Two examples of a new family of water-based, nonstick, hydrophobic polymeric coatings were used to relate wettability to surface composition and adhesion. They were prepared by cross-linking reactive perfluoroalkyl polymeric surfactants, RPPSs, with poly(2-isopropenyl-2-oxazoline). Wettability may be manipulated by varying chemical composition, curing conditions, and degree of cross-linking. Low wettability and nonstick properties result from self-assembly of RPPS-containing chains, surface density and extent of orientation of perfluoroalkyl (R(F)) groups, and subsequent immobilization by conversion of polar-ionic functionality to covalent cross-links.

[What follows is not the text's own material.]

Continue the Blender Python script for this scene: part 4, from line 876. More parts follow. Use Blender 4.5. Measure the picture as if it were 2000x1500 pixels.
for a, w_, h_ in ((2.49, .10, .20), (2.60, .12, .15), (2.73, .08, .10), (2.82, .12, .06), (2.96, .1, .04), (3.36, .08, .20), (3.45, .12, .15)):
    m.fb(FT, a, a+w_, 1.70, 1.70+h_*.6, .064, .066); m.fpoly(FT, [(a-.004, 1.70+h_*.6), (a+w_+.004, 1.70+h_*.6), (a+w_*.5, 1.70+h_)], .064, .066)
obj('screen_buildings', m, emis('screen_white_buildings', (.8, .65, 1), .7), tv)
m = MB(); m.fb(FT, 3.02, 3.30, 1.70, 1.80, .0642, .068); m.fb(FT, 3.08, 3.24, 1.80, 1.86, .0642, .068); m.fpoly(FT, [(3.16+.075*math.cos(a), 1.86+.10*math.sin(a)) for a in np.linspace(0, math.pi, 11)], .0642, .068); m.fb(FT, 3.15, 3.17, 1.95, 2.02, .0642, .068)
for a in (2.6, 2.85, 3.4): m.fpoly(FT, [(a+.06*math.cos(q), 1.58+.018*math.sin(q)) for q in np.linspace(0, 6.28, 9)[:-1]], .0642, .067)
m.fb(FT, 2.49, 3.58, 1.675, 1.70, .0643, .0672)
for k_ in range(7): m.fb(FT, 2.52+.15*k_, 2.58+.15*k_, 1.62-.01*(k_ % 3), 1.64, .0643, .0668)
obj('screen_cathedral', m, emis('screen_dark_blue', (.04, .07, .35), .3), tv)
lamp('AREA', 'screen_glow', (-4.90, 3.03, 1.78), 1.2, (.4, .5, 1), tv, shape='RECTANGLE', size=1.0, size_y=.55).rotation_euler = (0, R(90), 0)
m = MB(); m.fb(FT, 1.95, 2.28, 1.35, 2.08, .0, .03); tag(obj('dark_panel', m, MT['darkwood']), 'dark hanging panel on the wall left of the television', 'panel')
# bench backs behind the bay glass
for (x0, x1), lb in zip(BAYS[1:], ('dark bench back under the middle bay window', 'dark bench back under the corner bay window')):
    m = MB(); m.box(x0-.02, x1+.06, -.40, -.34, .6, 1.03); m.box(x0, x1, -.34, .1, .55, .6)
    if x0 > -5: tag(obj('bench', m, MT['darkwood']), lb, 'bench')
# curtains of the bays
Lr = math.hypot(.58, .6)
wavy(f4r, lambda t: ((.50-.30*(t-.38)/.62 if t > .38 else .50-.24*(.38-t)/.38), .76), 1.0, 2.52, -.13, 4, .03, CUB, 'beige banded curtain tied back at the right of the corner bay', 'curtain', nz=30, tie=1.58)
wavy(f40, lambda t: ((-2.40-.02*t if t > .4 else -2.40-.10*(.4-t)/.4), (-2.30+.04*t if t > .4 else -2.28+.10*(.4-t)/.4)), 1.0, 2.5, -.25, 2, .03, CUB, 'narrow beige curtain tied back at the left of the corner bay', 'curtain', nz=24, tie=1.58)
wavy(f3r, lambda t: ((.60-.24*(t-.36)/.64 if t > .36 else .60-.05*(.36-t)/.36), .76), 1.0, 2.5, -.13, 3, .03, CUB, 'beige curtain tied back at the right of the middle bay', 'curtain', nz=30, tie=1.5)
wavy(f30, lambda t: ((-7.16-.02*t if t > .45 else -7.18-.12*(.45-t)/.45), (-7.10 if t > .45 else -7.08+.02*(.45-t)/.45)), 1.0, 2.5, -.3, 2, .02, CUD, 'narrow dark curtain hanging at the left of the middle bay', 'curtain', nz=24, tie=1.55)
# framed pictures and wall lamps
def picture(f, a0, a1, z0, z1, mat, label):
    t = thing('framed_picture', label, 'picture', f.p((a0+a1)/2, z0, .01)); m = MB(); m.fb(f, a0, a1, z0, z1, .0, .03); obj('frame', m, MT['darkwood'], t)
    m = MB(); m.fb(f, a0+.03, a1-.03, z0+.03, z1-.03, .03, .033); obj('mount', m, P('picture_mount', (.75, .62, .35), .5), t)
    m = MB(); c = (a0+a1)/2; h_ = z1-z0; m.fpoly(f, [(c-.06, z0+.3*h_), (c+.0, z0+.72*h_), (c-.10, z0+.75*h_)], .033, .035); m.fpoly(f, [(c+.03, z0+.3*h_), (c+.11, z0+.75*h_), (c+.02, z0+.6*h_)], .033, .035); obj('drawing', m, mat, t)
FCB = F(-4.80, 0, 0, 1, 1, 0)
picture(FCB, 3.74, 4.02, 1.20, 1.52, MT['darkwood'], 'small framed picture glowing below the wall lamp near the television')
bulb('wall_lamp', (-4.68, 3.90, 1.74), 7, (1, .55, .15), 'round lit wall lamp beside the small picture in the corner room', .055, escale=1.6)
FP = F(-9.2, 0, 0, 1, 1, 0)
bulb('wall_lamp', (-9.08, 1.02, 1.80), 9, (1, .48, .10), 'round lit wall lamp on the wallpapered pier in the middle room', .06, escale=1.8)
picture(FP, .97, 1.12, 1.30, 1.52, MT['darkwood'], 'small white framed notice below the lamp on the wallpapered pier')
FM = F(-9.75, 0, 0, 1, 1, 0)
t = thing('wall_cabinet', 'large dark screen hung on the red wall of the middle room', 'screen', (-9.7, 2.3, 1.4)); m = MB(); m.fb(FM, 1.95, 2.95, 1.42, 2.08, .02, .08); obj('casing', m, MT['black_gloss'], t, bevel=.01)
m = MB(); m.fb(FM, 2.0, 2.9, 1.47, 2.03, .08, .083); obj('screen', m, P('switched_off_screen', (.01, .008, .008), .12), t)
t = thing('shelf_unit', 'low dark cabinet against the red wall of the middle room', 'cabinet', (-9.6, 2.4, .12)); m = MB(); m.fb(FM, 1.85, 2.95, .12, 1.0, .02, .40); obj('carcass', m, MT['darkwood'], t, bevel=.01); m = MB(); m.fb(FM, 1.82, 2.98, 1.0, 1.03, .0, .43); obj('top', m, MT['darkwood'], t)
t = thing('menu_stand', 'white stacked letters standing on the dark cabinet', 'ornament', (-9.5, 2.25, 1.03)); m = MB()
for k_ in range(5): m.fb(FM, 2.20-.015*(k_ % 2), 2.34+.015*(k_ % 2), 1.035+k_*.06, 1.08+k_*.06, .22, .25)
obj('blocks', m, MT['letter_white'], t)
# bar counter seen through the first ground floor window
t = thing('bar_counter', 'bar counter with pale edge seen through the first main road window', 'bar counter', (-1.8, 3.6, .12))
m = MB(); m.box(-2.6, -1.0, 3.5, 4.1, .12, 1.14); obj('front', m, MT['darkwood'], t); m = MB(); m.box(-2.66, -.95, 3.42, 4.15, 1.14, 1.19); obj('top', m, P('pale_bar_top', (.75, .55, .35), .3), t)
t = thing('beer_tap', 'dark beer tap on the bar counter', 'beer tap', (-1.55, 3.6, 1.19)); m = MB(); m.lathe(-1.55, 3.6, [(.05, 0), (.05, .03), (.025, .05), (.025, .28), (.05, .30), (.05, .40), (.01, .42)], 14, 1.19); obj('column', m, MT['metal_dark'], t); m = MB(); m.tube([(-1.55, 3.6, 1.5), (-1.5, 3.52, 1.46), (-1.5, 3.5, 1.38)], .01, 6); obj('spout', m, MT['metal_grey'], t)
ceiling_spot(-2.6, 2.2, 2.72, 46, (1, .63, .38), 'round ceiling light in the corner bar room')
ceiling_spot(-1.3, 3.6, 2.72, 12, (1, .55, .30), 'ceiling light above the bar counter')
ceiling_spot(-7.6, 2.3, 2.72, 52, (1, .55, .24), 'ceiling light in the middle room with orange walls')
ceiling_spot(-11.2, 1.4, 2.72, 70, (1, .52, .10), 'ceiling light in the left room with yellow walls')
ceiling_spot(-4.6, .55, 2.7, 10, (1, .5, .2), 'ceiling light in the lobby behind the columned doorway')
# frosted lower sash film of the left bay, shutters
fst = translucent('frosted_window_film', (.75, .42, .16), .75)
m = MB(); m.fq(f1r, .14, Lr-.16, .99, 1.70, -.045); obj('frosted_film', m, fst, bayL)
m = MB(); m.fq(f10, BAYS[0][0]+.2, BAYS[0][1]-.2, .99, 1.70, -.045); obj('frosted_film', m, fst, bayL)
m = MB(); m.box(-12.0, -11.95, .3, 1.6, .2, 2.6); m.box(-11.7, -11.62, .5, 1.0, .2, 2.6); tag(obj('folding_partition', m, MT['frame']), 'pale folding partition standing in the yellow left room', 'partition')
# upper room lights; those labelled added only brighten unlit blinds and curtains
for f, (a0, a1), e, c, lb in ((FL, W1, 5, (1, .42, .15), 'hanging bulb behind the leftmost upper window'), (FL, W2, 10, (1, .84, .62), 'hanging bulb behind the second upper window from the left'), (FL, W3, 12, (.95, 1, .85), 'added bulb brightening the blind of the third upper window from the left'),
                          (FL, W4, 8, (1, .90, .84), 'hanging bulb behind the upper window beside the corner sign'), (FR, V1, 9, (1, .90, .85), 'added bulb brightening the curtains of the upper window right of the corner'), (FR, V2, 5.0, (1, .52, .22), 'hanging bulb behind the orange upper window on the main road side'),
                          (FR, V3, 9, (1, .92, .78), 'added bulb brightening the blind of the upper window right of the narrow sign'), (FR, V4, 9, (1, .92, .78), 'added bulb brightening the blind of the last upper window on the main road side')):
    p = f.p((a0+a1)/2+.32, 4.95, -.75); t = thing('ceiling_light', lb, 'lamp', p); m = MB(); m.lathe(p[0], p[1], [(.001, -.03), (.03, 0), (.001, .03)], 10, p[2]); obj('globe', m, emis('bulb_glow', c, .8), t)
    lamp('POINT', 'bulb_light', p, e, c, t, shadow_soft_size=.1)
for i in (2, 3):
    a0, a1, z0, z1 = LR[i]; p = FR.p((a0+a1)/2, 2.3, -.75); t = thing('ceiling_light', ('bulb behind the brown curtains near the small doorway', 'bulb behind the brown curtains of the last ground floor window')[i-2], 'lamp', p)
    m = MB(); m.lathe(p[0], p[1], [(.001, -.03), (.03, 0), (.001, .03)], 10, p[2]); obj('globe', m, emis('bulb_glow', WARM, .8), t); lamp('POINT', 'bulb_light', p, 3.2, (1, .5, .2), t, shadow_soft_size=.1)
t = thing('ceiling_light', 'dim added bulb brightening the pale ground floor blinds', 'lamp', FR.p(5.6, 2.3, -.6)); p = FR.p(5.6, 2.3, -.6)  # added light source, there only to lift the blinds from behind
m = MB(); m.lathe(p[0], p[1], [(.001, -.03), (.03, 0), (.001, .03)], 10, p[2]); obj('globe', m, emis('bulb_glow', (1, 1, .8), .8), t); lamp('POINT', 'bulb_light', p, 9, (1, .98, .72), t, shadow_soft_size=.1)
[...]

The wettability was measured by obtaining advancing and receding contact angles and tilt angles of water, 0.10 N HCl, 0.10 N NaOH, and hexadecane. Hexadecane advancing angles are sensitive to R(F) surface concentration and orientation. Increased R(F) surface densities and orientation, measured by X-ray photoelectron spectroscopy (XPS) and near edge X-ray absorption fine structure (NEXAFS), respectively, are consistent with higher advancing angles. Increased amounts of cross-linking agent decrease hexadecane advancing and receding angles due to lower RF surface densities and orientations. Surface alkylation increases hexadecane contact angle hysteresis (CA hysteresis) and lowers tilt angles by converting more polar sites to less polar but more hexadecane-wettable sites. CA hysteresis appears to be related to heterogeneities of less than 1 mu m, as determined by time of flight secondary ion mass spectrometry and surface penetration. Scanning force microscopy indicates that nanometer scale surface roughness is unrelated to CA hysteresis. Receding angles of water and aqueous solutions of HCl and NaOH increase with increased cross-link density, reaching a maximum at 1:1 mole ratio of cross-linking functionalities. Residual COOH groups cause contact angles to decrease with increasing pH. Surface alkylation decreases aqueous CA hysteresis by rendering accessible polar sites less polar and thus less water wettable. Increased cross-linking decreases CA hysteresis by decreasing the difference between wettable and nonwettable areas and ease of penetration of liquid into the surface phase. Low intrinsic adhesion is obtained when surfaces exhibit not only high hexadecane and aqueous receding angles but also low CA hysteresis.